Shepard probably has the best CV of any of the skills position coaches. And if you love a forward pass, do I have the man for you. Like Coach KDB, Shepard’s playing experience and entry into coaching came from the POV of a wide receiver, and his acceleration up the coaching ranks has been steady, progressive, and marked by success at every stop. He comes to Alabama via Washington, where he was the Passing Game Coordinator for the Huskies under KDB. Those results speak for themselves. He led an IU Quarterback to an All-American campaign and the Heisman finalist dinner. UW was 4th in the country in 2022 in air-yards per throw, and first last season.

The passing offense may look dink-and-dunk on the surface, but it stretches the field quite a lot. That’s not just the KDB system, that’s an artifact of coaching under Brohm at Western Kentucky and Purdue. Like KDB, Brohm’s scheme uses all 53 yards of the horizontal axis, taking short shots and using the passing game to move the chains with quick throws, followed up by ruthless killshots that stretch the field and free up those shorter routes (as well as freeze the back seven on some beloved draws and screens — remember those!) At Purdue as PGC and OC, his passing offenses were never ranked lower than 16th, and led the Big 10 in three of four seasons through the air.
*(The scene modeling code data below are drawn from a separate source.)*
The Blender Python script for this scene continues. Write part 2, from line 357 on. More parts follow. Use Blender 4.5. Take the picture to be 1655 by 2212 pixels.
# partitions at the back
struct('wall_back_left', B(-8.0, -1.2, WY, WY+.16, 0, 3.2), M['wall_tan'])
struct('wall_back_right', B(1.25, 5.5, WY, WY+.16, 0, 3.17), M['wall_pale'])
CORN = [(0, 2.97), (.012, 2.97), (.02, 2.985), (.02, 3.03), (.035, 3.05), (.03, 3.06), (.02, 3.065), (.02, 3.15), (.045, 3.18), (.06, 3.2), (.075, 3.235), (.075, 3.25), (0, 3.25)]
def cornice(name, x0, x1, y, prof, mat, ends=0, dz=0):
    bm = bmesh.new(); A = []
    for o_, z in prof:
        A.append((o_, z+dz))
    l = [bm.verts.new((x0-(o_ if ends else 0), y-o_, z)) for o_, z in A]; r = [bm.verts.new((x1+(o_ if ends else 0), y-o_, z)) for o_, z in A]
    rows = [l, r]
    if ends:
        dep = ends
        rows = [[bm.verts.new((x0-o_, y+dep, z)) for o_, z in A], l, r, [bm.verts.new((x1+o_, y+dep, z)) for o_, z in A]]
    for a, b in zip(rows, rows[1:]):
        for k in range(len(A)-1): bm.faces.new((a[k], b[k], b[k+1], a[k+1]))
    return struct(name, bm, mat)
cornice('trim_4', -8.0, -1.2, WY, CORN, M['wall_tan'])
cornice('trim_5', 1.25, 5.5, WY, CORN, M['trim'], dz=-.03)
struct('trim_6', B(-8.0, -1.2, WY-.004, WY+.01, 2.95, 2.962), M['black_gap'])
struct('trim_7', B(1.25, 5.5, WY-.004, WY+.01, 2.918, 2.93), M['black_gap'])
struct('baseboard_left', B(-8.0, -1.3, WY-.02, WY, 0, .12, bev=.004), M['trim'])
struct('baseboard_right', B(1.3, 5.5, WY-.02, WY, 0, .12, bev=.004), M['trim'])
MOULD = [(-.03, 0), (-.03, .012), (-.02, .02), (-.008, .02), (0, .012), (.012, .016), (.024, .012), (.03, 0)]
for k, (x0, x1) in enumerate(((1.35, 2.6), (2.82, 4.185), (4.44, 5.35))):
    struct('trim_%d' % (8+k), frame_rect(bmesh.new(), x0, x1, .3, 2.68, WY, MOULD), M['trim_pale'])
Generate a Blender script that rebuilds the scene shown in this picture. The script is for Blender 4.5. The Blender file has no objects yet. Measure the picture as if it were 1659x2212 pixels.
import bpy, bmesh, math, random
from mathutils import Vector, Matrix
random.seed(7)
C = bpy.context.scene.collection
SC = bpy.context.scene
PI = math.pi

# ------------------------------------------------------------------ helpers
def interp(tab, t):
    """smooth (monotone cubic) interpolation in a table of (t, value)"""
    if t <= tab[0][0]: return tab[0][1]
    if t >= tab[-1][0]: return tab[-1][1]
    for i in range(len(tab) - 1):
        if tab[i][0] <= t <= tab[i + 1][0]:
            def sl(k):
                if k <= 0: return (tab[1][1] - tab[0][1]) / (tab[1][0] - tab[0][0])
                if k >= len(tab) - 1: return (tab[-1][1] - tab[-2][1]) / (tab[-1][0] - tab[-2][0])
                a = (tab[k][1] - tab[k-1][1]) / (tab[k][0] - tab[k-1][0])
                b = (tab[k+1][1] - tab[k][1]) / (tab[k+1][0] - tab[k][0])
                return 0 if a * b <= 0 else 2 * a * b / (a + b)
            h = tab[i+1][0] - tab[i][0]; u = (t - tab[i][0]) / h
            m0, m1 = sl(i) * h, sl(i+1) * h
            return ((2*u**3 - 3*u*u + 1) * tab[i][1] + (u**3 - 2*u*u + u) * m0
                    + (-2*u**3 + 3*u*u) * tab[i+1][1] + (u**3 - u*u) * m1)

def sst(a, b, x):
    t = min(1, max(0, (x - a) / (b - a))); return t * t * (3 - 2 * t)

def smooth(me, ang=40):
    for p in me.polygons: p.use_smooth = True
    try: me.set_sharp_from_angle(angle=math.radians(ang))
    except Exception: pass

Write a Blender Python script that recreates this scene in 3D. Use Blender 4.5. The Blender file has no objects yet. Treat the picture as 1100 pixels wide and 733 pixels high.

One of the interesting things is, like the old run and shoot, this offense is schemed from the POV of the wideouts…and the coaching staff reflects that. It will also put a serious premium on accuracy, efficiency, and quick-reads — where the wideouts and QBs have to all be on the same page, on the same routes, and read the same DB keys. Perhaps that is why Ty Simpson is having such a good Spring?